Tussen partijen staat vast dat [eisende partij] de gestelde uren heeft gewerkt. [gedaagde partij] zal deze dienen te voldoen, voor zover dit nog niet gebeurd is.
[eisende partij] betwist de door [gedaagde partij] gestelde betalingen. Het is dan ook aan [gedaagde partij] deze te bewijzen. Volgens [gedaagde partij] zijn alle betalingen contant gedaan, maar heeft zij daarvan geen kwitanties. In plaats daarvan wijst [gedaagde partij] ter onderbouwing van de gedane betalingen op productie 2 bij haar conclusie van antwoord, dat volgens haar op de linker paginahelft een door [eisende partij] opgesteld overzicht bevat. Daaruit blijkt volgens [gedaagde partij] tevens dat [eisende partij] een uurtarief van € 15,00 hanteerde.

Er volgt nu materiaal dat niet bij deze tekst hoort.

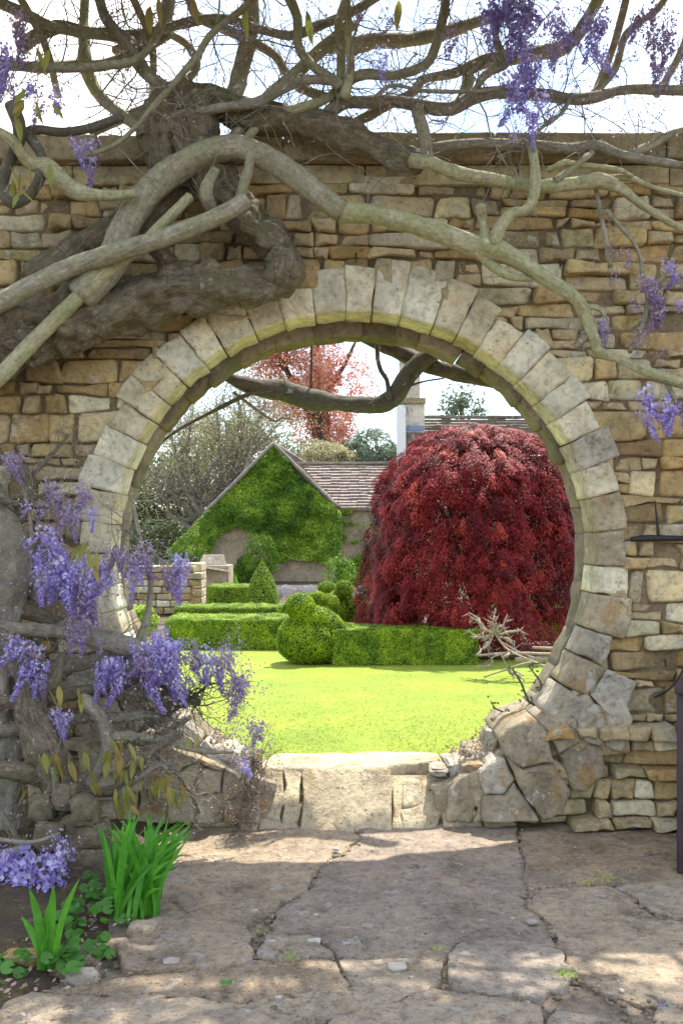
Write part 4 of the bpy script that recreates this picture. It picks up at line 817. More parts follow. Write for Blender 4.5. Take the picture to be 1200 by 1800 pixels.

Nu [eisende partij] betwist dat dit overzicht door hem is opgesteld en tevens de daarop vermelde betalingen, acht de kantonrechter het gerechtvaardigd een deskundige een handschriftonderzoek te laten verrichten om vast te stellen of het overzicht al dan niet is opgesteld door [eisende partij] . Eventuele bewijslevering van [eisende partij] van het door hem gestelde uurtarief is komt daarna aan de orde, evenals eventuele bewijslevering door [gedaagde partij] van de gestelde betalingen ten aanzien van het salaris.
4.2.
Partijen hebben ter comparitie niet doen blijken een voorkeur voor of bezwaar te hebben tegen een bepaalde deskundige.

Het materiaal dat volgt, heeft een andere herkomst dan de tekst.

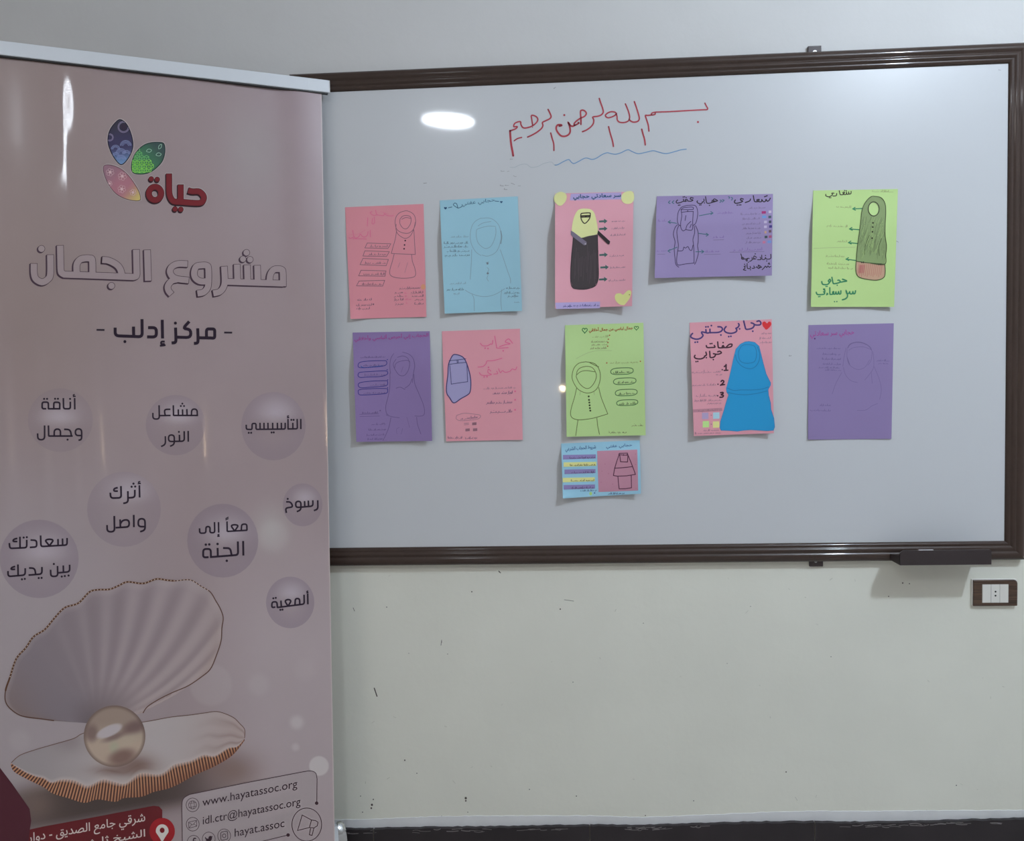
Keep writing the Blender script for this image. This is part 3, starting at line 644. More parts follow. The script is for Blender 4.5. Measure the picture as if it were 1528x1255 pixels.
    wr = p.pencil(.32); w2 = p.pencil(.4, (96, 62, 140))
    p.write('note_writing', [(800, 1000, 305), (85, 200, 402), (760, 885, 598), (85, 195, 762), (660, 830, 770)], 28, .8, w2)
    p.write('note_writing', [(1180, 1385, 245), (1085, 1320, 318), (1115, 1320, 375), (1115, 1320, 435), (1105, 1330, 490), (1150, 1330, 550), (1150, 1330, 605), (1145, 1320, 660)], 26, .7, wr)
    p.write('note_writing', [(1005, 1345, 748, 40)], 40, .8, w2); p.lines('note_rule', [[(955, 775), (1370, 768)], [(90, 800), (180, 798)], [(650, 802), (845, 798)], [(760, 628), (885, 625)]], .7, wr)
    for x, y, w_, c_ in ((1365, 297, 50, (150, 44, 110)), (1440, 290, 32, (178, 172, 200)), (1370, 350, 48, (96, 140, 200)), (1437, 352, 34, (62, 80, 96)), (1385, 412, 34, (170, 164, 196)), (1440, 410, 30, (62, 66, 88)), (1385, 470, 34, (172, 166, 200)), (1446, 466, 34, (62, 54, 130)), (1386, 535, 26, (176, 146, 130)), (1440, 524, 30, (96, 74, 88)), (1392, 592, 34, (64, 80, 90)), (1442, 588, 34, (150, 80, 116)), (1368, 655, 34, (176, 110, 146)), (1432, 650, 44, (104, 138, 200))):
        p.fill('colour_swatch', [(x - w_ / 2, y - 14), (x + w_ / 2, y - 16), (x + w_ / 2, y + 14), (x - w_ / 2, y + 16)], p.c(c_))

def poster_green_robe():
    p = Poster('green poster with a dark green robed figure whose hem is pink', [(1213.5, 284.3), (1339.8, 282), (1334.2, 458), (1210, 458)], .010, .012, (174, 208, 144), 'e', (1180, 270, 6.278), seed=5)
    dk = p.c((62, 78, 46)); gr = p.c((48, 128, 92)); bk = p.c((52, 56, 40))
    robe = [(745, 152), (795, 145), (850, 160), (882, 210), (890, 290), (884, 420), (885, 520), (897, 610), (890, 690), (880, 780), (750, 772), (613, 752), (622, 640), (640, 500), (655, 380), (665, 290), (690, 215)]
    p.fill('drawn_robe', robe, p.c((126, 150, 106)), 1, False, [ell(777, 262, 50, 62)])
    p.fill('drawn_hem', [(613, 752), (750, 772), (880, 780), (885, 850), (870, 905), (800, 930), (680, 915), (625, 888), (610, 830)], p.c((182, 152, 134)), 1)
    rr = random.Random(11); L = []
    for k in range(120):
        x = rr.uniform(650, 880); y = rr.uniform(330, 660); L.append([(x, y), (x - rr.uniform(2, 30), y + rr.uniform(40, 95))])
    L = [l for l in L if l[1][0] > 640]
    p.lines('crayon_stroke', L[:40], .8, p.c((116, 138, 98)), 2, False); p.lines('crayon_stroke', L[40:70], .7, p.c((104, 124, 90)), 2, False); p.lines('crayon_stroke', L[70:], .8, p.c((140, 168, 114)), 2, False)
    p.lines('crayon_stroke', [[(640 + 18 * k, 780), (625 + 18 * k, 880 + (k % 3) * 8)] for k in range(13)], 1.1, p.c((176, 128, 118)), 2, False)
    p.lines('crayon_stroke', [[(650 + 14 * k, 790), (640 + 14 * k, 860)] for k in range(4)], 1.4, p.c((172, 108, 108)), 3, False)
    p.lines('robe_outline', [robe[11:] + robe[:11], [(613, 752), (610, 830), (625, 888), (680, 915), (800, 930), (870, 905), (885, 850), (880, 780)], [(613, 752), (680, 762), (780, 772), (880, 780)]], 1.1, dk, 3)
    p.lines('face_outline', [ell(777, 262, 51, 66) + [(828, 262)]], 1.3, bk, 3)
    p.lines('robe_outline', [[(735, 510), (700, 600), (690, 690)], [(850, 540), (825, 620), (830, 700)]], .7, dk, 3)
    p.dots('button', [(770, 393), (768, 432), (765, 477), (762, 536)], 1.3, bk, 4)
    for c_ in ((672, 762), (835, 780)): p.fill('bow', [(c_[0] - 14, c_[1] - 8), (c_[0], c_[1] - 3), (c_[0] + 14, c_[1] - 10), (c_[0] + 12, c_[1] + 10), (c_[0], c_[1] + 3), (c_[0] - 12, c_[1] + 10)], bk, 4)
    for a, b in (((675, 258), (580, 262)), ((640, 457), (550, 450)), ((630, 587), (540, 578)), ((610, 745), (518, 733))):
        p.lines('drawn_arrow', [[a, b], [(b[0] + 22, b[1] - 14), b, (b[0] + 26, b[1] + 12)]], 1.5, gr, 1, False)
    d = D()
    for L in ([(565, 98), (563, 118), (546, 122), (543, 103), (541, 122), (526, 124), (522, 104), (519, 124), (500, 127), (488, 110), (504, 106), (490, 127), (466, 129), (460, 118), (454, 92)], [(430, 118), (425, 138), (395, 142)], [(405, 115), (385, 115), (390, 130), (360, 148), (330, 140), (328, 125)]): d.line(p.P(L), 1.4)
    p.dotset(d, [(520, 92), (505, 90), (375, 157), (362, 157)], .9); d.build('title_writing', p.surf, .0003, bk, p.t)
    p.hand('slogan_writing', (1205, 405, 14.165), [[(738, 165), (790, 182), (826, 203), (770, 215), (700, 228)], [(640, 188), (668, 186), (692, 214), (660, 240), (562, 260), (538, 235), (515, 125)], [(470, 165), (490, 198), (458, 225), (440, 198), (468, 170)], [(478, 215), (432, 270), (360, 280), (315, 266), (300, 215)],
        [(1015, 410), (1000, 465), (970, 470), (960, 430), (945, 470), (900, 472), (890, 430), (870, 465), (830, 465), (815, 405), (842, 480), (840, 540), (800, 580), (735, 600)], [(705, 410), (700, 470), (670, 475), (655, 430), (640, 475), (610, 475), (600, 435), (585, 475), (550, 478), (530, 440), (555, 430), (540, 475), (492, 486), (474, 470), (470, 345)], [(412, 462), (425, 480), (402, 492)], [(340, 382), (365, 400), (360, 440), (338, 432)], [(362, 436), (350, 480), (250, 492), (200, 480), (185, 440)]],
        [(628, 292), (390, 318), (415, 316), (340, 372), (362, 372), (235, 535), (262, 533), (570, 640), (620, 638)], 2.0, gr, 1.0)
    wr = p.pencil(.38, (90, 90, 60))
    p.write('note_writing', [(430, 565, 250), (335, 530, 430), (435, 525, 572), (330, 500, 712), (340, 545, 785), (345, 580, 825), (765, 960, 105)], 22, .7, wr, slope=.03)
    p.lines('fold_crease', [[(215, 632), (400, 625), (600, 622)]], .7, p.pencil(.15))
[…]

De kantonrechter heeft de hierna nader te noemen deskundige aangezocht om in deze zaak tot deskundige te worden benoemd. Deze heeft daarbij aangegeven geen betrokkenheid bij partijen en hun zaak te hebben. Het betreft:
De heer W. de Jong (verbonden aan het bureau Niehoff & De Jong Forensisch Schriftonderzoek)
Riouwstraat 30
9715 BW Groningen
4.3.
Aan de deskundige is reeds de vraag voorgelegd of het zich grotendeels op de linkerhelft van productie 2 bij de conclusie van antwoord bevindende overzicht al dan niet door [eisende partij] is opgesteld. Op basis van die vraag begroot de deskundige de door hem in rekening te brengen kosten op een bedrag van € 2.420,00, inclusief btw. Een kopie van de offerte wordt met dit vonnis meegestuurd aan partijen. Indien partijen van mening zijn dat er nog andere vragen aan de deskundige dienen te worden voorgelegd, zal de griffier aan de hand daarvan een nieuwe offerte opvragen. De zaak zal naar de rol worden verwezen zodat beide partijen zich bij akte kunnen uitlaten over de persoon van de deskundige en voor het opgeven van eventuele extra aan de deskundige te stellen vragen.
4.4.
De kantonrechter merkt reeds op dat de omstandigheden van deze zaak rechtvaardigen dat iedere partij een even groot deel van het voorschot (gelijk aan het begrote bedrag) draagt.
4.5.
Nadere instructies aan de deskundige en partijen zullen volgen in het vonnis waarin tot benoeming zal worden overgegaan.
4.6.
Iedere verdere beslissing zal worden aangehouden.

5.De beslissing

De kantonrechter
5.1.
verwijst de zaak naar de rol van 12 juli 2017 om 10.00 uur, alwaar beide partijen zich bij akte kunnen uitlaten over de persoon van de deskundige en over de aan de deskundige te stellen vragen, zoals hiervoor onder 4.3 omschreven,
5.2.
houdt iedere verdere beslissing aan.
Dit vonnis is gewezen door mr. J.W. Rijksen en in het openbaar uitgesproken.